Subscribe to the Non-Human & AI Identity Journal

Overprivileged Nhi

An overprivileged NHI is a service account, token, key, or other machine identity that has been granted more access than it needs to do its job. The risk is not theoretical. Excess scope increases blast radius, makes compromise more valuable to attackers, and slows containment when the identity is abused.

Expanded Definition

Overprivileged NHI describes a machine identity that has more entitlements than its workload requires. In practice, that can include broad database access, cloud administrator permissions, or long-lived tokens that are capable of far more than the application actually uses. The issue is not the identity itself, but the mismatch between function and privilege.

In NHI security, this term sits close to least privilege, PAM, RBAC, JIT, and ZSP, but it is narrower than generic access misconfiguration. An overprivileged NHI can be a service account, API key, certificate, workload identity, or agent credential. As OWASP Non-Human Identity Top 10 reflects, excessive privilege is a recurring failure mode because machine identities are often created for speed and then left to accumulate scope. The Ultimate Guide to NHIs also treats privilege creep as a lifecycle problem, not just a permissions problem. The most common misapplication is assuming a service account is safe because it is not interactive, when broad API scope still allows lateral movement or data exfiltration.

Examples and Use Cases

Implementing least privilege rigorously often introduces operational friction, requiring organisations to weigh faster deployment against tighter entitlement review, more testing, and occasional workflow redesign.

  • A CI/CD pipeline token can deploy to production, read secrets, and modify IAM roles even though it only needs release permissions.
  • An observability agent may be granted read access across all namespaces, then reused by multiple teams without scope reduction, which turns one compromised identity into a broad pivot point.
  • A cloud automation account used for backups is left with delete and modify rights after the project changes, creating unnecessary blast radius if the key leaks.
  • An AI agent or other autonomous software entity receives tool access for ticket creation but is also allowed to query customer records, a pattern that no longer fits its actual execution authority.

NHIMG research shows how this pattern scales: the Top 10 NHI Issues highlights privilege overreach as a frequent driver of incidents, and the 52 NHI Breaches Analysis ties many compromises back to identities that were far more capable than necessary.

Why It Matters in NHI Security

Overprivileged NHI is dangerous because machine identities are often non-interactive, poorly inventoried, and widely trusted by automation systems. When one of them is compromised, the attacker inherits whatever access the identity already had, which can accelerate data theft, infrastructure tampering, or secret harvesting. This is why privilege review is inseparable from lifecycle management, rotation, and offboarding.
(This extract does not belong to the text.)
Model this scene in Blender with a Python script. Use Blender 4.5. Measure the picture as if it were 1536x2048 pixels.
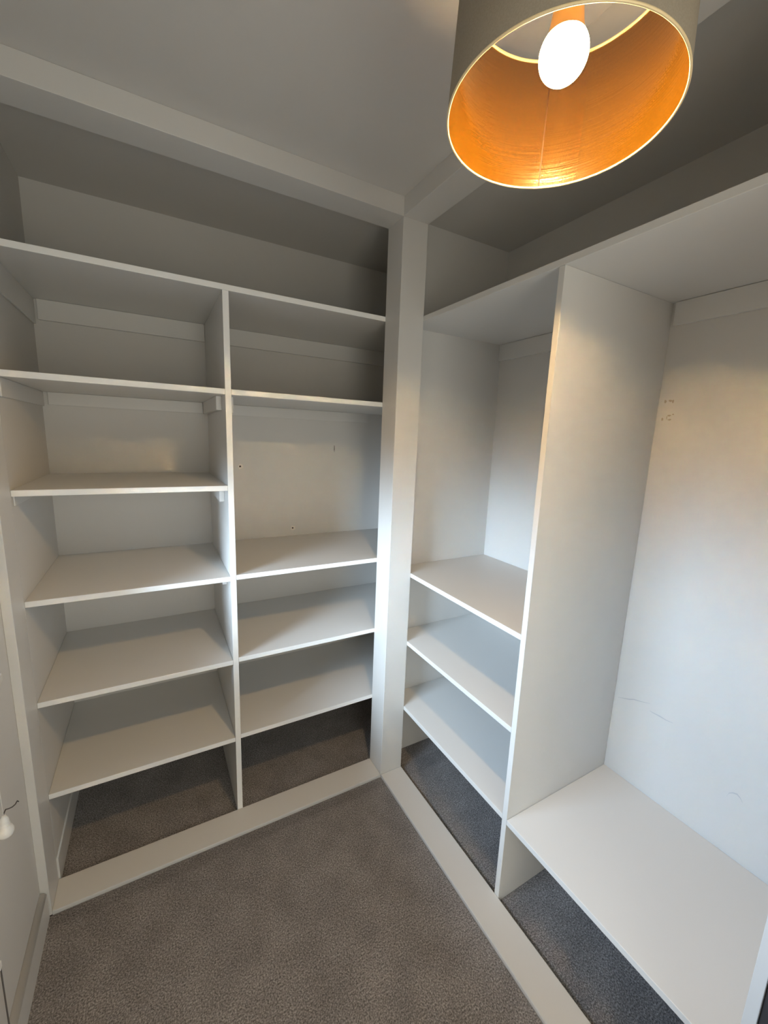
import bpy, bmesh, math, random
from mathutils import Vector, Matrix

random.seed(7)
for o in list(bpy.data.objects):
    bpy.data.objects.remove(o, do_unlink=True)
S = bpy.context.scene
COL = S.collection

# ------------------------------------------------------------------ camera
CAM = Vector((-0.84176, -1.42278, 1.53683))
FW = Vector((0.48514488, 0.8563327, -0.17699931))
RT = Vector((0.87275794, -0.48671746, 0.03741238))
UP = Vector((0.05411121, 0.17262798, 0.98349965))
cd = bpy.data.cameras.new('camera')
cam = bpy.data.objects.new('camera', cd)
COL.objects.link(cam)
cd.sensor_fit = 'VERTICAL'
cd.sensor_height = 36.0
cd.sensor_width = 27.0
cd.lens = 816.77 * 36.0 / 2048.0
cd.clip_start = 0.01
m = Matrix.Identity(4)
for i in range(3):
    m[i][0], m[i][1], m[i][2], m[i][3] = RT[i], UP[i], -FW[i], CAM[i]
cam.matrix_world = m
S.camera = cam

# ------------------------------------------------------------------ light and exposure
S.view_settings.view_transform = 'Standard'
S.view_settings.look = 'None'
S.view_settings.gamma = 1.0
S.view_settings.use_curve_mapping = False
S.view_settings.exposure = 0.22
SKY_STRENGTH = 16.0
SKY_COLOR = (1.12, 1.55, 2.06)
GROUND = (0.015, 0.016, 0.016)
CLOUD_STRENGTH = 34.0           # bright cloud near the sun, seen obliquely through the window
CLOUD_COLOR = (0.78, 0.92, 1.0)
BULB_STRENGTH = 690.0
BULB_COLOR = (1.0, 0.65, 0.29)
FILL_POWER = 13.0

W = bpy.data.worlds.new('daylight')
S.world = W
W.use_nodes = True
wt = W.node_tree
wt.nodes.clear()
wo = wt.nodes.new('ShaderNodeOutputWorld')
wb = wt.nodes.new('ShaderNodeBackground')
tc = wt.nodes.new('ShaderNodeTexCoord')
sx = wt.nodes.new('ShaderNodeSeparateXYZ')
mr = wt.nodes.new('ShaderNodeMapRange')          # 0 below the horizon line of the gardens, 1 above it
mr.inputs['From Min'].default_value = -0.14
mr.inputs['From Max'].default_value = 0.05
wt.links.new(tc.outputs['Generated'], sx.inputs[0])
wt.links.new(sx.outputs['Z'], mr.inputs['Value'])
cl = wt.nodes.new('ShaderNodeVectorMath')         # soft bright lobe around the cloud's direction
cl.operation = 'DOT_PRODUCT'
cl.inputs[1].default_value = Vector((-0.50, -0.83, 0.24)).normalized()
wt.links.new(tc.outputs['Generated'], cl.inputs[0])
cm = wt.nodes.new('ShaderNodeMapRange')
cm.inputs['From Min'].default_value = 0.45
cm.inputs['From Max'].default_value = 1.0
wt.links.new(cl.outputs['Value'], cm.inputs['Value'])
cs = wt.nodes.new('ShaderNodeVectorMath')
cs.operation = 'SCALE'
cs.inputs[0].default_value = [c * CLOUD_STRENGTH / SKY_STRENGTH for c in CLOUD_COLOR]
wt.links.new(cm.outputs[0], cs.inputs['Scale'])
ca = wt.nodes.new('ShaderNodeVectorMath')
ca.operation = 'ADD'
ca.inputs[0].default_value = SKY_COLOR
wt.links.new(cs.outputs[0], ca.inputs[1])
mg = wt.nodes.new('ShaderNodeMix')
mg.data_type = 'RGBA'
mg.clamp_result = False
wt.links.new(mr.outputs[0], mg.inputs[0])
mg.inputs[6].default_value = (*GROUND, 1)
wt.links.new(ca.outputs[0], mg.inputs[7])
wt.links.new(mg.outputs[2], wb.inputs['Color'])
wb.inputs['Strength'].default_value = SKY_STRENGTH
wt.links.new(wb.outputs[0], wo.inputs['Surface'])

# window opening in the left wall (out of frame, next to the camera)
WY0, WY1, WZ0, WZ1 = -0.95, -0.14, 0.945, 2.10
XW_ = -1.2299
WT = 0.09                        # wall thickness at the window
pl = bpy.data.lights.new('window_portal', 'AREA')
pl.shape = 'RECTANGLE'
pl.size = WZ1 - WZ0
pl.size_y = WY1 - WY0
po = bpy.data.objects.new('window_portal', pl)
COL.objects.link(po)
po.location = (XW_ - WT - 0.01, (WY0 + WY1) / 2, (WZ0 + WZ1) / 2)
po.rotation_euler = (0, math.radians(-90), 0)
pl.cycles.is_portal = True
# added fill light in the rear opening, lifts the ambient level of the room
ll = bpy.data.lights.new('fill_light', 'AREA')
ll.shape = 'RECTANGLE'
ll.size = 0.75
ll.size_y = 1.9
ll.energy = FILL_POWER
ll.color = (1.0, 0.98, 0.86)
lo = bpy.data.objects.new('fill_light', ll)
COL.objects.link(lo)
lo.location = (-0.62, -2.36, 1.0)
lo.rotation_euler = (math.radians(90), 0, 0)

try:
    S.cycles.max_bounces = 14
    S.cycles.diffuse_bounces = 9
    S.cycles.glossy_bounces = 6
    S.cycles.transparent_max_bounces = 8
    S.cycles.sample_clamp_indirect = 4.0
    S.cycles.use_denoising = True
except Exception:
    pass

# ------------------------------------------------------------------ dimensions (metres)
D1, D2 = 0.1118, 0.1097          # depth of the opening frame, left and right
HH, HC = 2.3355, 2.40            # underside of the head rail, ceiling
XL, XW = -1.2062, -1.2299        # left lining face, left wall face
YB, XB = 0.6462, 0.6357          # back walls of the two recesses
TH = 0.0186
CARPET = -0.013

# ------------------------------------------------------------------ materials
def newmat(name):
    mt = bpy.data.materials.new(name)
    mt.use_nodes = True
    nt = mt.node_tree
    return mt, nt, nt.nodes['Principled BSDF']

def paint(name, col, rough, bump=0.02, bscale=60.0, var=0.012, spec=0.5):
    mt, nt, b = newmat(name)
    t = nt.nodes.new('ShaderNodeTexCoord')
    n = nt.nodes.new('ShaderNodeTexNoise')
    n.inputs['Scale'].default_value = 3.0
    n.inputs['Detail'].default_value = 5.0
    nt.links.new(t.outputs['Object'], n.inputs['Vector'])
    r = nt.nodes.new('ShaderNodeValToRGB')
    r.color_ramp.elements[0].position = 0.3
    r.color_ramp.elements[1].position = 0.7
    r.color_ramp.elements[0].color = (*[c * (1 - var) for c in col], 1)
    r.color_ramp.elements[1].color = (*[min(1, c * (1 + var)) for c in col], 1)
    nt.links.new(n.outputs['Fac'], r.inputs[0])
    nt.links.new(r.outputs[0], b.inputs['Base Color'])
    b.inputs['Roughness'].default_value = rough
    b.inputs['Specular IOR Level'].default_value = spec
    n2 = nt.nodes.new('ShaderNodeTexNoise')
    n2.inputs['Scale'].default_value = bscale
    n2.inputs['Detail'].default_value = 4.0
    nt.links.new(t.outputs['Object'], n2.inputs['Vector'])
    bp = nt.nodes.new('ShaderNodeBump')
    bp.inputs['Strength'].default_value = bump
    bp.inputs['Distance'].default_value = 0.01
    nt.links.new(n2.outputs['Fac'], bp.inputs['Height'])
    nt.links.new(bp.outputs[0], b.inputs['Normal'])
    return mt

M_WALL = paint('wall_emulsion', (0.62, 0.61, 0.59), 0.75, 0.05, 45.0, 0.015, 0.3)
M_CEIL = paint('ceiling_emulsion', (0.58, 0.565, 0.54), 0.85, 0.04, 40.0, 0.01, 0.2)
M_WOOD = paint('white_satin_board', (0.64, 0.635, 0.62), 0.38, 0.015, 90.0, 0.01, 0.45)
M_TRIM = paint('white_satin_trim', (0.64, 0.63, 0.61), 0.35, 0.02, 70.0, 0.01, 0.45)

M_LIT_EDGE = paint('lit_front_edge', (0.84, 0.835, 0.82), 0.35, 0.01, 90.0, 0.01, 0.5)  # lighter white that paints light onto the left unit's front edges

def simple(name, col, rough, metal=0.0, spec=0.5, scale=40.0, var=0.06):
    mt, nt, b = newmat(name)
    t = nt.nodes.new('ShaderNodeTexCoord')
    n = nt.nodes.new('ShaderNodeTexNoise')
    n.inputs['Scale'].default_value = scale
    nt.links.new(t.outputs['Object'], n.inputs['Vector'])
    r = nt.nodes.new('ShaderNodeValToRGB')
    r.color_ramp.elements[0].color = (*[c * (1 - var) for c in col], 1)
    r.color_ramp.elements[1].color = (*[min(1, c * (1 + var)) for c in col], 1)
    nt.links.new(n.outputs['Fac'], r.inputs[0])
    nt.links.new(r.outputs[0], b.inputs['Base Color'])
    b.inputs['Roughness'].default_value = rough
    b.inputs['Metallic'].default_value = metal
    b.inputs['Specular IOR Level'].default_value = spec
    return mt

def carpet_mat():
    mt, nt, b = newmat('taupe_twist_carpet')
    N = nt.nodes.new
    L = nt.links.new
    t = N('ShaderNodeTexCoord')
    n1 = N('ShaderNodeTexNoise')            # yarn tufts
    n1.inputs['Scale'].default_value = 230.0
    n1.inputs['Detail'].default_value = 3.0
    n1.inputs['Roughness'].default_value = 0.65
    L(t.outputs['Object'], n1.inputs['Vector'])
    r = N('ShaderNodeValToRGB')
    el = r.color_ramp.elements
    el[0].position = 0.30
    el[0].color = (0.064, 0.059, 0.058, 1)
    el[1].position = 0.74
    el[1].color = (0.52, 0.49, 0.485, 1)
    x = el.new(0.50)
    x.color = (0.230, 0.216, 0.213, 1)
    L(n1.outputs['Fac'], r.inputs[0])
    n2 = N('ShaderNodeTexNoise')            # broad patches where the pile leans
    n2.inputs['Scale'].default_value = 9.0
    n2.inputs['Detail'].default_value = 6.0
    n2.inputs['Roughness'].default_value = 0.6
    L(t.outputs['Object'], n2.inputs['Vector'])
    r2 = N('ShaderNodeMapRange')
    r2.inputs['From Min'].default_value = 0.3
    r2.inputs['From Max'].default_value = 0.7
    r2.inputs['To Min'].default_value = 0.80
    r2.inputs['To Max'].default_value = 1.14
    L(n2.outputs['Fac'], r2.inputs['Value'])
    # slightly darker strip along the left sill
    s = N('ShaderNodeSeparateXYZ')
    L(t.outputs['Object'], s.inputs[0])
    n3 = N('ShaderNodeTexNoise')
    n3.inputs['Scale'].default_value = 14.0
    L(t.outputs['Object'], n3.inputs['Vector'])
    ad = N('ShaderNodeMath')
    ad.operation = 'MULTIPLY_ADD'
    ad.inputs[1].default_value = 0.03
    L(n3.outputs['Fac'], ad.inputs[0])
    L(s.outputs['Y'], ad.inputs[2])
    w1 = N('ShaderNodeMapRange')
    w1.inputs['From Min'].default_value = -0.045
    w1.inputs['From Max'].default_value = -0.025
    w1.inputs['To Min'].default_value = 1.0
    w1.inputs['To Max'].default_value = 0.80
    L(ad.outputs[0], w1.inputs['Value'])
    w2 = N('ShaderNodeMath')
    w2.operation = 'LESS_THAN'
    w2.inputs[1].default_value = 0.02
    L(s.outputs['Y'], w2.inputs[0])
    mx = N('ShaderNodeMix')
    mx.data_type = 'FLOAT'
    mx.inputs[2].default_value = 1.0
    L(w2.outputs[0], mx.inputs[0])
    L(w1.outputs[0], mx.inputs[3])
    mu = N('ShaderNodeMath')
    mu.operation = 'MULTIPLY'
    L(r2.outputs[0], mu.inputs[0])
    L(mx.outputs[0], mu.inputs[1])
    vm = N('ShaderNodeVectorMath')
    vm.operation = 'SCALE'
    L(r.outputs[0], vm.inputs[0])
    L(mu.outputs[0], vm.inputs['Scale'])
    L(vm.outputs[0], b.inputs['Base Color'])
    b.inputs['Roughness'].default_value = 1.0
    b.inputs['Specular IOR Level'].default_value = 0.05
    b.inputs['Sheen Weight'].default_value = 0.15
    bp = N('ShaderNodeBump')
    bp.inputs['Strength'].default_value = 0.9
    bp.inputs['Distance'].default_value = 0.005
    L(n1.outputs['Fac'], bp.inputs['Height'])
    L(bp.outputs[0], b.inputs['Normal'])
    return mt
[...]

NHIMG’s Ultimate Guide to NHIs — Key Challenges and Risks notes that 97% of NHIs carry excessive privileges, and that figure matters because it shows overprivilege is not an edge case but a systemic condition. The same risk pattern appears in the Cisco DevHub NHI breach, where exposed identity access became a foothold for deeper impact. In control terms, the concept aligns with ZTA expectations in OWASP Non-Human Identity Top 10 and with the broader zero trust model. Organisations typically encounter the consequence only after a token leak, workload compromise, or abnormal API activity, at which point overprivileged NHI becomes operationally unavoidable to address.
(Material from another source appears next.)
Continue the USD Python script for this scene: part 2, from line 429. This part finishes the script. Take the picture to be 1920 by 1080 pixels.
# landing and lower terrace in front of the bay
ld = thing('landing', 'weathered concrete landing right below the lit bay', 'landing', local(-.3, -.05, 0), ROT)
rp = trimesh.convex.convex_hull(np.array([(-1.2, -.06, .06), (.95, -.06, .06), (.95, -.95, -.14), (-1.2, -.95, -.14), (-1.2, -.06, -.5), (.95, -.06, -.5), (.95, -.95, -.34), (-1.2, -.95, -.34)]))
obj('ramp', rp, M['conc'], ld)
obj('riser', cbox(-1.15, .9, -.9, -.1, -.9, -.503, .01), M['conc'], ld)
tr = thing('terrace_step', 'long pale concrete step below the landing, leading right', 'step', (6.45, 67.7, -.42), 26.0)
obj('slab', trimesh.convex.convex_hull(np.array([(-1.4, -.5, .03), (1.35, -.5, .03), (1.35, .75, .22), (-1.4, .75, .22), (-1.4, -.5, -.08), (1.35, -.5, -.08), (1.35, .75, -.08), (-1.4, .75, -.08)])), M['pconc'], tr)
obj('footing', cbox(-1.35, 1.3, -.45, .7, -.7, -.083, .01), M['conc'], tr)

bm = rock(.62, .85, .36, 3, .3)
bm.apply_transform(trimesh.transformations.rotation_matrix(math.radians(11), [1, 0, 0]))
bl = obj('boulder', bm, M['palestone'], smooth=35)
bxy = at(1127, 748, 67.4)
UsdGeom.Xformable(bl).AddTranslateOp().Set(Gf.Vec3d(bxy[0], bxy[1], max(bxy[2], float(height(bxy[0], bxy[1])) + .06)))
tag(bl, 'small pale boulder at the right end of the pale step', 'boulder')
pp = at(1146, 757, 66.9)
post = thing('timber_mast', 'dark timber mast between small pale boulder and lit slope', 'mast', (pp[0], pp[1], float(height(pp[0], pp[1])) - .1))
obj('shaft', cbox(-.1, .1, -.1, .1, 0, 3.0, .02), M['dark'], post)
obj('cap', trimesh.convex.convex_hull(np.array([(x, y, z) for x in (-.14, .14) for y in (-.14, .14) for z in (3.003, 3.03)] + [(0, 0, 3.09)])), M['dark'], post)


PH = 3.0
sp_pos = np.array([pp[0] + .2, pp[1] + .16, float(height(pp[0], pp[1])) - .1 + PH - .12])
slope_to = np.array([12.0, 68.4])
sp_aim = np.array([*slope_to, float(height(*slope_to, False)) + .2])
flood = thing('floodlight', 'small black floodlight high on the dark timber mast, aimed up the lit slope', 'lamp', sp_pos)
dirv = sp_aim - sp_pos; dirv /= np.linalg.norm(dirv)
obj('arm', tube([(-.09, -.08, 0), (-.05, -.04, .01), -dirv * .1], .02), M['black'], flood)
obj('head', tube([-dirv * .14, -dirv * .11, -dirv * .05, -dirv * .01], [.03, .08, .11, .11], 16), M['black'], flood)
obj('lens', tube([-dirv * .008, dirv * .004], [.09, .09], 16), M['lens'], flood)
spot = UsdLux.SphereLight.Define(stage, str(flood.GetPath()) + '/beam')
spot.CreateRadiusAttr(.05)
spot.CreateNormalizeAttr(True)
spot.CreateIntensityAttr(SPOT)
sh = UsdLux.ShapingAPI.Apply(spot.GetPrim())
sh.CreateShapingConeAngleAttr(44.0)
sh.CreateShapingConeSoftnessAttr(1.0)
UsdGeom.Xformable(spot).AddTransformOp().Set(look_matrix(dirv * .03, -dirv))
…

Standards & Framework Alignment

This section maps relevant standards and security frameworks to the operational risks and controls described in this guidance.

OWASP Non-Human Identity Top 10 address the attack and risk surface, while NIST Zero Trust (SP 800-207) and NIST CSF 2.0 set the governance and control requirements practitioners need to meet.

Framework Control / Reference Relevance
OWASP Non-Human Identity Top 10 NHI-02 Excessive privilege is a core non-human identity risk in the OWASP NHI model.
NIST Zero Trust (SP 800-207) AC-6 Zero Trust requires least privilege and continuous authorization for workload access.
NIST CSF 2.0 PR.AC-4 Access permissions management directly addresses overprivileged machine identities.

Inventory machine identities, remove excess scope, and enforce least privilege on every NHI.